**Instruction:**
Using the listing below, give again exactly the lines from the line with "Build this scene" to the line with "COL = scene.collection", inclusive, without the pictures.

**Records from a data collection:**
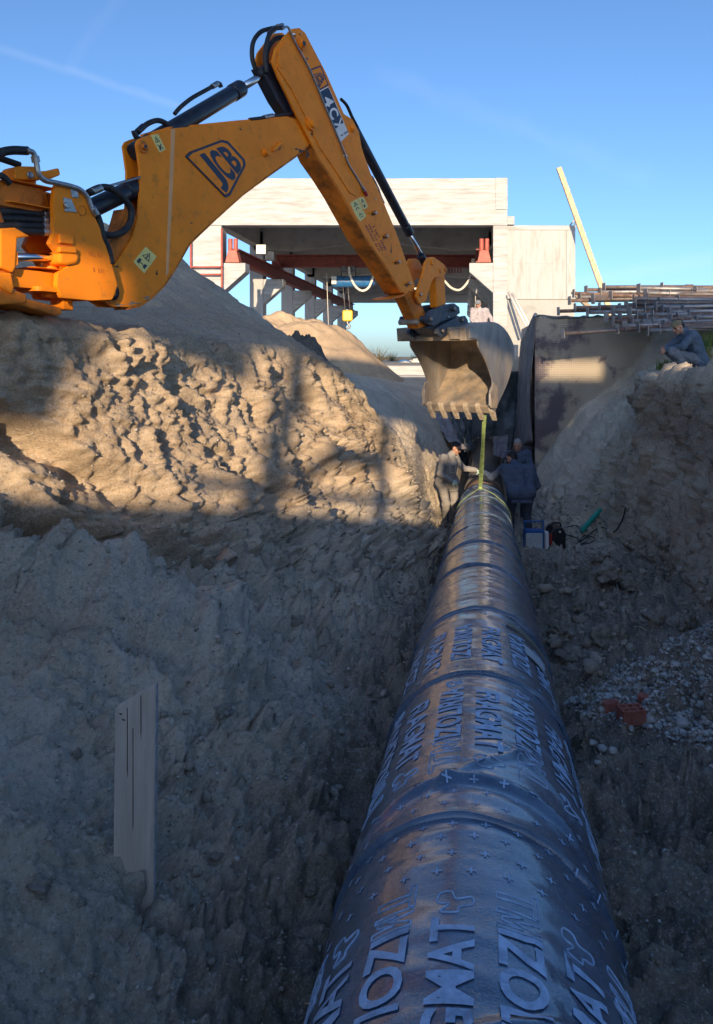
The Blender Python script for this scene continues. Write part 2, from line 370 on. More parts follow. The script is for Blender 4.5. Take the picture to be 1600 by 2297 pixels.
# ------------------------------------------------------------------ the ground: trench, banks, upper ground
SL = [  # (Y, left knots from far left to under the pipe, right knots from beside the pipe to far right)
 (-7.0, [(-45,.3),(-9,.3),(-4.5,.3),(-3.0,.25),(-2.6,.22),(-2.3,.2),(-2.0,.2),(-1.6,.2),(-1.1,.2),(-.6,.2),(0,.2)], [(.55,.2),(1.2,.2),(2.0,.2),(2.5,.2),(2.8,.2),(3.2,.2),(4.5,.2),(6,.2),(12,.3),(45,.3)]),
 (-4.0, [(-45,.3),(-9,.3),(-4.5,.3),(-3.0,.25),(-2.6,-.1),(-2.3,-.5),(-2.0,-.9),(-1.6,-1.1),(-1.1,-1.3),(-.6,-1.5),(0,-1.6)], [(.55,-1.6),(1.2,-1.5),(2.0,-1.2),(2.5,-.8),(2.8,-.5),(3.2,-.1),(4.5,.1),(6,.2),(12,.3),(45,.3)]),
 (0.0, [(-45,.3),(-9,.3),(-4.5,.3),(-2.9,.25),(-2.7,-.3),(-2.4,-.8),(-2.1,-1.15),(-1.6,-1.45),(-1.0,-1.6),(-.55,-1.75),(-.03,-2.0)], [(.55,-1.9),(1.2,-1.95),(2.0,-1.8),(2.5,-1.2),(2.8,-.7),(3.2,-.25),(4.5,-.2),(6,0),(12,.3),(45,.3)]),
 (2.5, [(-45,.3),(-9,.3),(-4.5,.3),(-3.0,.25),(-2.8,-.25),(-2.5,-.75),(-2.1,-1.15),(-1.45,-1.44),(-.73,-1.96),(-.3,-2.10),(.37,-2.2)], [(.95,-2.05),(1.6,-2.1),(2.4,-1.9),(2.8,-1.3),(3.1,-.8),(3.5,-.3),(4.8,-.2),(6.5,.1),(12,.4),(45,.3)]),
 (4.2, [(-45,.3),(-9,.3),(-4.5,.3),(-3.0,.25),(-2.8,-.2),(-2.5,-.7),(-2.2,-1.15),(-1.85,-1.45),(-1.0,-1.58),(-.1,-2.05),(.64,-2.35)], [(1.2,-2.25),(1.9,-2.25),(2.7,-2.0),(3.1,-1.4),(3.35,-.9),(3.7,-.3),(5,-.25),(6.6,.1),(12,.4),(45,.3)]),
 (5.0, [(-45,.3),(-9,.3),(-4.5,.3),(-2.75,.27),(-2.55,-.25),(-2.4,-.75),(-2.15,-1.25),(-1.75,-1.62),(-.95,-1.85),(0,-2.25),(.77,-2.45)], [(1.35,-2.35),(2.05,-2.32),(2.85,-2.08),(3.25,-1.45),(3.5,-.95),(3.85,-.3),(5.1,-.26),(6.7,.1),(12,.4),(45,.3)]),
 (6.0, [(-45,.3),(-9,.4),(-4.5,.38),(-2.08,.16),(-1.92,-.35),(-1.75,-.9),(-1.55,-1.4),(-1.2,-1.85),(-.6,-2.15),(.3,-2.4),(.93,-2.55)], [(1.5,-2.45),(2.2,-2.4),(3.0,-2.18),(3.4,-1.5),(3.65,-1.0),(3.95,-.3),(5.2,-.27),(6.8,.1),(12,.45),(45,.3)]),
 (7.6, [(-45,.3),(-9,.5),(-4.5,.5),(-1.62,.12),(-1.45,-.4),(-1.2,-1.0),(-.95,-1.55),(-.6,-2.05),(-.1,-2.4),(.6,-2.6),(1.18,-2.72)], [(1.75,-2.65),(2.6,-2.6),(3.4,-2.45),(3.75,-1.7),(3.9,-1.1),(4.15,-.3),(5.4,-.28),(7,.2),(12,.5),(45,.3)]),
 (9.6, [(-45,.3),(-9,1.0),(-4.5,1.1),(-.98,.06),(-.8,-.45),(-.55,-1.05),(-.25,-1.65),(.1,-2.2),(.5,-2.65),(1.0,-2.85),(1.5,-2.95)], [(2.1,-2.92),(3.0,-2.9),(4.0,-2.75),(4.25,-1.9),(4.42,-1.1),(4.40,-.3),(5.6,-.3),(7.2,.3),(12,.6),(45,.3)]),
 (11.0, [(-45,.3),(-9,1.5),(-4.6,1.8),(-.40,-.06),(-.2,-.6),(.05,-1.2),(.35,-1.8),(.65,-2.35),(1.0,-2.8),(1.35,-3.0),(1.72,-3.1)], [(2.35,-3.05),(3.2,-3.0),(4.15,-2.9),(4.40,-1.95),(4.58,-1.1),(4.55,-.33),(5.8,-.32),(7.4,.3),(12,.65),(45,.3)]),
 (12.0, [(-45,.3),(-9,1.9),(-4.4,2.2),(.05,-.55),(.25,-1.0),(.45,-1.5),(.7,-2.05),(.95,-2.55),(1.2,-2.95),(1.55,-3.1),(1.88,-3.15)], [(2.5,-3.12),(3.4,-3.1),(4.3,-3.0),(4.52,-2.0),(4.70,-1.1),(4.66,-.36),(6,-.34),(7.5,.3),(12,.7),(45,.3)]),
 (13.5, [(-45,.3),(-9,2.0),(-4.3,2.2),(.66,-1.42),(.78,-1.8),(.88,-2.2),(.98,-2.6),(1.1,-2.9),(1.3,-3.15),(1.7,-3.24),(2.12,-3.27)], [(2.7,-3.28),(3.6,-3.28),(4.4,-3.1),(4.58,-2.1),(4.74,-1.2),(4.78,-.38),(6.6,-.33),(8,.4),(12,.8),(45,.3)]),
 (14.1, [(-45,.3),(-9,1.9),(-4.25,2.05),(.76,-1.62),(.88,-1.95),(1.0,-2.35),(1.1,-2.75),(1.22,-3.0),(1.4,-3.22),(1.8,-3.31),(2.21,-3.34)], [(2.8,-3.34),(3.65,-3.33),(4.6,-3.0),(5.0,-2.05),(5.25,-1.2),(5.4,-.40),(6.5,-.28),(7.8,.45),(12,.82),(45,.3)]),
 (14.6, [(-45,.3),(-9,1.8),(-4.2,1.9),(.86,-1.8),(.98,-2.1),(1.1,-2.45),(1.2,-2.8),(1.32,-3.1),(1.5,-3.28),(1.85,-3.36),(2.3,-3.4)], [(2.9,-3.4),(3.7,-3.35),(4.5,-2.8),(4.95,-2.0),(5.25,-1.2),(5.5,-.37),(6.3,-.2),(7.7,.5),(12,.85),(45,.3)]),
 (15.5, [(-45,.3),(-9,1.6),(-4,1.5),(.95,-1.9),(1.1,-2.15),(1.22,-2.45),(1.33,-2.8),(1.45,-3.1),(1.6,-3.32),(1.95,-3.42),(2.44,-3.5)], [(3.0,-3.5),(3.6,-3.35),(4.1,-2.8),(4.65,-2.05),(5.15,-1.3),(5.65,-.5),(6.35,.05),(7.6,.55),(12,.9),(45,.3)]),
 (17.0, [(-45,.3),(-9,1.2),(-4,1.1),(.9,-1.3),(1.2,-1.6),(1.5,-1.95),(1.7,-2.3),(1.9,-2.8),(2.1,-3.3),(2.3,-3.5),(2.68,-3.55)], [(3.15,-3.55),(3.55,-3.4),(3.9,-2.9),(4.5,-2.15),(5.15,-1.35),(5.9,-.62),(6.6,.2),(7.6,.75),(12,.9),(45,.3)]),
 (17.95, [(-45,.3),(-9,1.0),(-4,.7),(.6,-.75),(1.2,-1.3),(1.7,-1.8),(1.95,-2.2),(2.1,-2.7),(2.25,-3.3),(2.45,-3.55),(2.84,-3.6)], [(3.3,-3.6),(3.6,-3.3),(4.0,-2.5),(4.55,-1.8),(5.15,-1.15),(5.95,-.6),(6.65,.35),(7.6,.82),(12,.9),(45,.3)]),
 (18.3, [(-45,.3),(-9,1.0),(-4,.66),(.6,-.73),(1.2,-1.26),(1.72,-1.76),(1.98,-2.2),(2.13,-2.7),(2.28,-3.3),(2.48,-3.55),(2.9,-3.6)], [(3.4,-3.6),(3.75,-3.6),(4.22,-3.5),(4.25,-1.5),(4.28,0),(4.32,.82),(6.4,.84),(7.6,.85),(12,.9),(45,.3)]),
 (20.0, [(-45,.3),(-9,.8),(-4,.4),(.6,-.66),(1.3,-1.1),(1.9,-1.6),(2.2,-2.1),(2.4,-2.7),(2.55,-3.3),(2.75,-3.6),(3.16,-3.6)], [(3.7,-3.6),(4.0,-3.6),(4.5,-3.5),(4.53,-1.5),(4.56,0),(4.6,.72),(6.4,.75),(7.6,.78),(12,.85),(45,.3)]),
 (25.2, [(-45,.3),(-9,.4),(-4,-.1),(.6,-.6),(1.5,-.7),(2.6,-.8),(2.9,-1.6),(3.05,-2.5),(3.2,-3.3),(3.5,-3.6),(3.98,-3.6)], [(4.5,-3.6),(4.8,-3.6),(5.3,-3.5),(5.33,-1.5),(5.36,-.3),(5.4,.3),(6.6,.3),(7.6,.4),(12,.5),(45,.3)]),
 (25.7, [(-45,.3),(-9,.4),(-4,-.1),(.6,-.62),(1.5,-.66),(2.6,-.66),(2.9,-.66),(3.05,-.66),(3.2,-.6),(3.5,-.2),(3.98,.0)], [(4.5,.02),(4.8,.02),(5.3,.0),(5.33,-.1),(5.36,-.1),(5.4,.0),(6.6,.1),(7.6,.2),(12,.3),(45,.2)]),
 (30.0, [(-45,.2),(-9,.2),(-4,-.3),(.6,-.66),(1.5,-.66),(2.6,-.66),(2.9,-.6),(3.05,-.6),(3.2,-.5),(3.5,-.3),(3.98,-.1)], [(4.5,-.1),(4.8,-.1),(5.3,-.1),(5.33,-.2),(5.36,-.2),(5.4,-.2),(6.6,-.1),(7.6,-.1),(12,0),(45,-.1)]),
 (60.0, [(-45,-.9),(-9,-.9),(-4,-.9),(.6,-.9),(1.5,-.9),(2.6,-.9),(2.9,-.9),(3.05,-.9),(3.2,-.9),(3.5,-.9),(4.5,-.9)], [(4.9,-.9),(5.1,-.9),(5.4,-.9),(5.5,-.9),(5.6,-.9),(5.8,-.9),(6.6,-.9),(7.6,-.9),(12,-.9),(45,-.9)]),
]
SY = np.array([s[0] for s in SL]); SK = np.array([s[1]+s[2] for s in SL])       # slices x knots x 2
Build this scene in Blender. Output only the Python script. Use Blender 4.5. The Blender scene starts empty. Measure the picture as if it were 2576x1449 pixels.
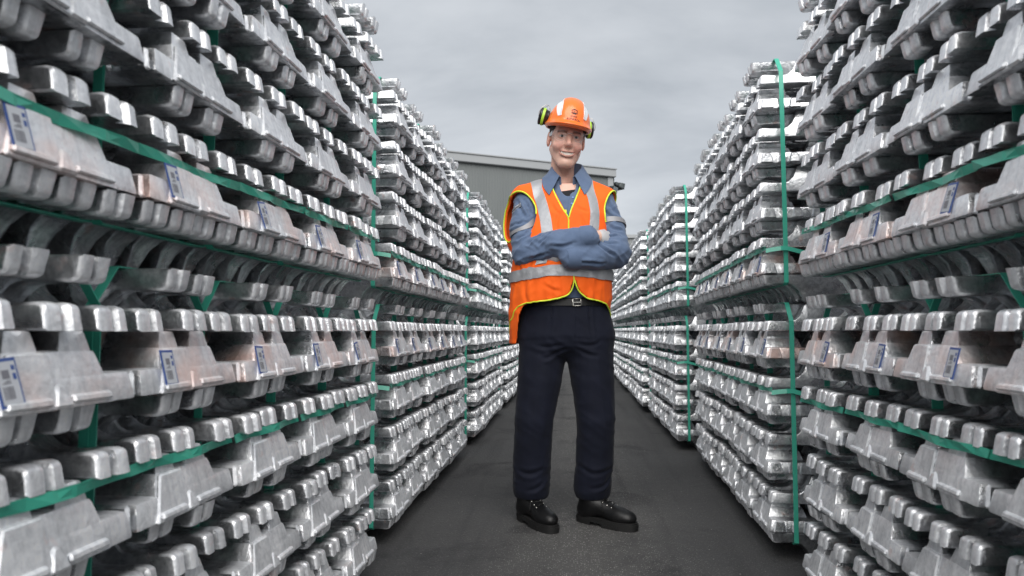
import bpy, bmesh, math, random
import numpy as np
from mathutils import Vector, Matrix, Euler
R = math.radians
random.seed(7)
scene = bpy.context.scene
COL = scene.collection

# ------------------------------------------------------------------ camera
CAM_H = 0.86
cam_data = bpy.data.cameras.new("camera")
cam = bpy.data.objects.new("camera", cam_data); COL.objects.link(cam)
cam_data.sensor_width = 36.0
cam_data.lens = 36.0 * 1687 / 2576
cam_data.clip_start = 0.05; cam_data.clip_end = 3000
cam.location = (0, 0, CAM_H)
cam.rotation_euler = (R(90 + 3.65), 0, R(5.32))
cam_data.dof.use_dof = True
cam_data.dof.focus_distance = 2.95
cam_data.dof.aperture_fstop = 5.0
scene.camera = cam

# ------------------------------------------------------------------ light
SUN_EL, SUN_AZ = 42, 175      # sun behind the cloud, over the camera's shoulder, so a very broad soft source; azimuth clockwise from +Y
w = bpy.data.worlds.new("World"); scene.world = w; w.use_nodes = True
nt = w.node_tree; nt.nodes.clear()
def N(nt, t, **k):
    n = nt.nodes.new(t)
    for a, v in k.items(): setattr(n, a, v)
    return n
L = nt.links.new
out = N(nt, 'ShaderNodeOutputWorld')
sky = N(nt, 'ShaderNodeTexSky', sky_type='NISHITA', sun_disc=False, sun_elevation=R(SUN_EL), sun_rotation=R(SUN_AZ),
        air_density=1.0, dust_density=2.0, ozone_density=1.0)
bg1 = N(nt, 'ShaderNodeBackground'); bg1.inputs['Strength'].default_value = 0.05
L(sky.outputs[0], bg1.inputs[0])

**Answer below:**
Build this scene in Blender. Output only the Python script. Use Blender 4.5. The Blender scene starts empty. Measure the picture as if it were 2576x1449 pixels.
import bpy, bmesh, math, random
import numpy as np
from mathutils import Vector, Matrix, Euler
R = math.radians
random.seed(7)
scene = bpy.context.scene
COL = scene.collection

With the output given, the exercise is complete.